Building grey & green infrastructure to combine cattle raising and hydrological fluxes

Published: 20 March 2019
Last edited: 04 July 2019

"Without a good water flow, no mangrove system can sustain itself" - said a local NGO field expert. Hence it is important not only to open channels to restore water flows, but also of keeping alive the dynamics of these flows in the long term. One of the activities that most affects wetlands is livestock. The farmers, seeking to provide firm ground for their cows, cover the channels and drain water bodies. In doing so, cattle farming has been affecting marshes and mangroves directly or indirectly. On way to reduce the impact of this activity is to combine the productive interests of the multiple farmers in the area, with the protection of water flows, by building three elevated bridges in piles for the passage of livestock in strategic sites. Also, "living fences" were established around the reforestation areas to keep the area safe.
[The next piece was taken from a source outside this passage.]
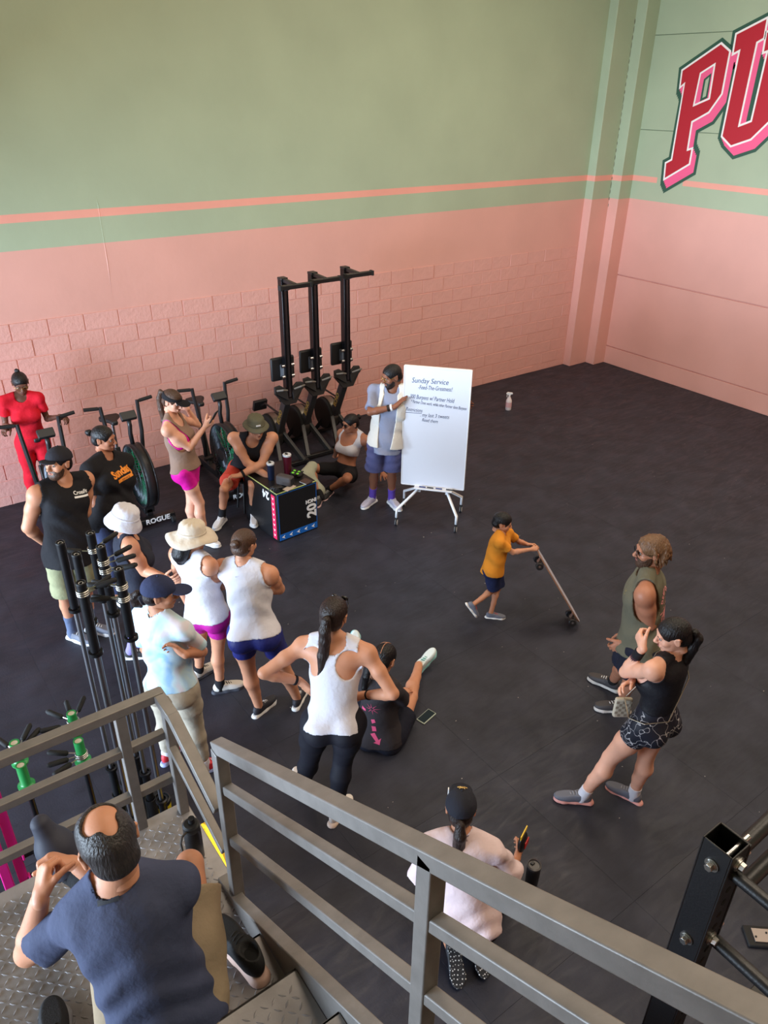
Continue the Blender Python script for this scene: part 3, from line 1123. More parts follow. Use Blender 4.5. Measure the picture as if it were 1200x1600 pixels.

For these fences, plants and trees of economic use were used for the benefit of the communities.

 

Classifications

Category
Communication, outreach and awareness building
Sustainable livelihoods
Technical interventions and infrastructure
Scale of implementation
Local
Phase of solution
Implementation

Enabling factors

  • Awareness-raising about the importance of maintaining the hydrological flux while continuing to raise cattle in the rehabilitated area;
  • Innovation-friendly local producers who are willing to be the first ones to modify their practices

Lessons learned

  • Creating and maintaining channels within the mangrove system for facilitating natural flows between salt- and freshwater sources is a key component for reducing salinization problems, as well as making sure that a healthy mangrove is maintained;
  • Conservation and livelihoods are two sides of a same coin. For those ecosystems in which communities live, you cannot have one without the other.  
  • It is better to be realistic and keep in mind that productive activities will not disappear from the area, so it is better to combine impact activities such as livestock with restoration activities and maintenance of hydrological flows. Being flexible can bring many more benefits.